# [Provided data]

## Begin

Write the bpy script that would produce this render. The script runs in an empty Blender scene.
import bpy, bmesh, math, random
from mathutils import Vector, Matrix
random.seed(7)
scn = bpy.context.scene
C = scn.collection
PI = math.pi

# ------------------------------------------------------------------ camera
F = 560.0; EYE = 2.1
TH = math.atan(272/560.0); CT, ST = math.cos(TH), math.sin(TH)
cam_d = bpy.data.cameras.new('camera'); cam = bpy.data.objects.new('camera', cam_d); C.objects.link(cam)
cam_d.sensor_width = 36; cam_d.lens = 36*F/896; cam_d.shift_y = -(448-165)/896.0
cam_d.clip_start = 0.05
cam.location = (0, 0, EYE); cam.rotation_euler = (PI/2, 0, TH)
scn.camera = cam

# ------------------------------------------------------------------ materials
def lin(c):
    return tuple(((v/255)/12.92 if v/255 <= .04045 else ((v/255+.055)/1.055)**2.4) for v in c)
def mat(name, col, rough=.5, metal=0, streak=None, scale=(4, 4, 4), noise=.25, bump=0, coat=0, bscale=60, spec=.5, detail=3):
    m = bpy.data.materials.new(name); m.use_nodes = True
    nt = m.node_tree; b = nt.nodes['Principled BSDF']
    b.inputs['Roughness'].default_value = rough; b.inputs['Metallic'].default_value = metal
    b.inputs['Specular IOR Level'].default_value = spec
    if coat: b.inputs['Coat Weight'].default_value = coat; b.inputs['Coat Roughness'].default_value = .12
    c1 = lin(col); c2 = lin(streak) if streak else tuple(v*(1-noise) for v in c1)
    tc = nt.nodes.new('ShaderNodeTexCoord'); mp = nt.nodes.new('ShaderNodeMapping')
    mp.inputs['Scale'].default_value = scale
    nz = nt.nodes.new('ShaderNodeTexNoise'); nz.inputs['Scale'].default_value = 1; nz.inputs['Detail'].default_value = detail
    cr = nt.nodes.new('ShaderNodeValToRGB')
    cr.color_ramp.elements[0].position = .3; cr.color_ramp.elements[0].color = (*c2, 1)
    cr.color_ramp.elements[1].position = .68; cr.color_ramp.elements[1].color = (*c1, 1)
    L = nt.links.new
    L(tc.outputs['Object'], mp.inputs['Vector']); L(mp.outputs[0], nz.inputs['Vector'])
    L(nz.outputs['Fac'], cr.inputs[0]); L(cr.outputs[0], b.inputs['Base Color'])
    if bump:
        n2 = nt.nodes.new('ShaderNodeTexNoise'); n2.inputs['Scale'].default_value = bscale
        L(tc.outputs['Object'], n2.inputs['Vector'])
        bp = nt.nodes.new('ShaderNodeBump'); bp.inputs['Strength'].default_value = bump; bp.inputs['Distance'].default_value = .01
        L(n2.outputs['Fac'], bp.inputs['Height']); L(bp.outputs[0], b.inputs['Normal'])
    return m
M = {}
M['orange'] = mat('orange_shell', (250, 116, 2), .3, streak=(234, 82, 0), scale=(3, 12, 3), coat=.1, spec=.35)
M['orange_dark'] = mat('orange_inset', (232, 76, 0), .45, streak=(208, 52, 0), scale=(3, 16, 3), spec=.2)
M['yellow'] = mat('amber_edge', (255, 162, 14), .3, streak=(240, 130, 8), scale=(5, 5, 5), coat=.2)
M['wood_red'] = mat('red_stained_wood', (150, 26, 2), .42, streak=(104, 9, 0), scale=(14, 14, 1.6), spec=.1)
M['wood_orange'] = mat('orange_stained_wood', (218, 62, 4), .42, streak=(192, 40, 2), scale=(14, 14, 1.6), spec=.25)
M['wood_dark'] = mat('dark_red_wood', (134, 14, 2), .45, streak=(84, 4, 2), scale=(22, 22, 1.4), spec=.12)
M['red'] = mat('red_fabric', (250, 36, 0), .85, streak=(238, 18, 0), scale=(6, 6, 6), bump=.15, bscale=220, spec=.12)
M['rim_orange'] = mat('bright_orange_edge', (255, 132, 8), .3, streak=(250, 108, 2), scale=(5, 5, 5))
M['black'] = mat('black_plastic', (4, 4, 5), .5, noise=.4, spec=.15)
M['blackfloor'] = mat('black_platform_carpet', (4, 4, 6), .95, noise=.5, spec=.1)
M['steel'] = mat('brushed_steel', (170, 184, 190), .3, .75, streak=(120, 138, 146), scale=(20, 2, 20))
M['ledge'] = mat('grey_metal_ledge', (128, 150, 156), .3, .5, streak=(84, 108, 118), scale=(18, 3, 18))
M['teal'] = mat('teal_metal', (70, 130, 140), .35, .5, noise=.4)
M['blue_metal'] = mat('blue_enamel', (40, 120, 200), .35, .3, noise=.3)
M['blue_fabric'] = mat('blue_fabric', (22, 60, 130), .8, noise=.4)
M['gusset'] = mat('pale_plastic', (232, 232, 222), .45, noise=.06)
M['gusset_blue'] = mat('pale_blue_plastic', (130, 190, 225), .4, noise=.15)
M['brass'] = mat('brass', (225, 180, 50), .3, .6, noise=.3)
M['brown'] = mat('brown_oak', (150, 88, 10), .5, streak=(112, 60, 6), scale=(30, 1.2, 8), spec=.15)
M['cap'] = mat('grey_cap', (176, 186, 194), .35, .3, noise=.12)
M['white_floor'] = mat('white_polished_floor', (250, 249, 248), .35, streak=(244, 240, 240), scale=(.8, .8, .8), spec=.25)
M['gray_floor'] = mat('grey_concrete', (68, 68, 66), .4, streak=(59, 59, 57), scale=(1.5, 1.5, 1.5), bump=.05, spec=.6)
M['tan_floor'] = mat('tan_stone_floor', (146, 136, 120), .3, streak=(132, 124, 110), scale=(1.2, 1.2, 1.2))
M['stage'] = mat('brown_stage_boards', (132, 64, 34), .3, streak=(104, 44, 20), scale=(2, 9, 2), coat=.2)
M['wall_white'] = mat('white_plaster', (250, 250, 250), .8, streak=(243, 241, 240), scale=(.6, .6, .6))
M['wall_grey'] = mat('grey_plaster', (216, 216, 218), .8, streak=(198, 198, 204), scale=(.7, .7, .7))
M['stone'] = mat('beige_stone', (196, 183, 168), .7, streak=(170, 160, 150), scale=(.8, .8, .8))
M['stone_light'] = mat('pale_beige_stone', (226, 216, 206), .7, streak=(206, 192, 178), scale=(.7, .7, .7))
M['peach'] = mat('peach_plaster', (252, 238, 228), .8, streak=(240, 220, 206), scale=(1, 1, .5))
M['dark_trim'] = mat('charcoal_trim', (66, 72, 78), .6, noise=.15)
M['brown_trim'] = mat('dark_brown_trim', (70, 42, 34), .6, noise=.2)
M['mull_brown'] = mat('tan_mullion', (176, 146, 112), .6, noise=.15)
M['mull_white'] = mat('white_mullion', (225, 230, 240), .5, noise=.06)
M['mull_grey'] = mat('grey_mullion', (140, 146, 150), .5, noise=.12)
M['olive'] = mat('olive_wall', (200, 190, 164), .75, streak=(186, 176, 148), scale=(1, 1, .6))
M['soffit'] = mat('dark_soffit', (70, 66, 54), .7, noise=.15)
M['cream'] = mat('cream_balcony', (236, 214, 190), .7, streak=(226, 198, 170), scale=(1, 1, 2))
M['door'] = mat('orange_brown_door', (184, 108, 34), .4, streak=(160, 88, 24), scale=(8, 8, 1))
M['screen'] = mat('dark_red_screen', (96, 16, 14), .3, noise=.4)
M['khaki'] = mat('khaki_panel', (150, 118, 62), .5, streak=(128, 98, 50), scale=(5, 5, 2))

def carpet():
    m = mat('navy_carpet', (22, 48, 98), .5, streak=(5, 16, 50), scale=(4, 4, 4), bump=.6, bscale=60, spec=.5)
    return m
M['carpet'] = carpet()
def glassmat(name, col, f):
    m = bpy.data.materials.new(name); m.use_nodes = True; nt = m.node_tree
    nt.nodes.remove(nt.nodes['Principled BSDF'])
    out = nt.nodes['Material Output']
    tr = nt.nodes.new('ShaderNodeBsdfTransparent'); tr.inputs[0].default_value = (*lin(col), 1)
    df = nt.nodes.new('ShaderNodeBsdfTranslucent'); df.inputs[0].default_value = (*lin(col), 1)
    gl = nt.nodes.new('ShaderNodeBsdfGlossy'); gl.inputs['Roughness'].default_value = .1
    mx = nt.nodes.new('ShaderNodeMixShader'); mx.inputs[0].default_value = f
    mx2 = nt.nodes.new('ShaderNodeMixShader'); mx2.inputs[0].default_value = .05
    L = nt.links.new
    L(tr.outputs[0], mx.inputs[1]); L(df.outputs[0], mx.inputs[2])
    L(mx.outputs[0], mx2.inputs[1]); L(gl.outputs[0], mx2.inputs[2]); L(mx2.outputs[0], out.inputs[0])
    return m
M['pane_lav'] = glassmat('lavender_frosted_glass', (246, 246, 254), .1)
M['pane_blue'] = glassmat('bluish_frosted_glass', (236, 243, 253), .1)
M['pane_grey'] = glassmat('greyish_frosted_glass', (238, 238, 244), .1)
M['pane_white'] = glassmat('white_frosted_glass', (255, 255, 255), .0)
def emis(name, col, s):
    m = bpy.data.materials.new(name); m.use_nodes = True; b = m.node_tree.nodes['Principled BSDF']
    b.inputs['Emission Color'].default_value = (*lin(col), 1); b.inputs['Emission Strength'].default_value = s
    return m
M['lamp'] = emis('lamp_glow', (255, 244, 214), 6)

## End

# [What you will do]
Exactly as they appear, please write out the lines from the opening of the listing above down to the line containing "PI = math.pi", with both end lines included.

# [Complete output]
Write the bpy script that would produce this render. The script runs in an empty Blender scene.
import bpy, bmesh, math, random
from mathutils import Vector, Matrix
random.seed(7)
scn = bpy.context.scene
C = scn.collection
PI = math.pi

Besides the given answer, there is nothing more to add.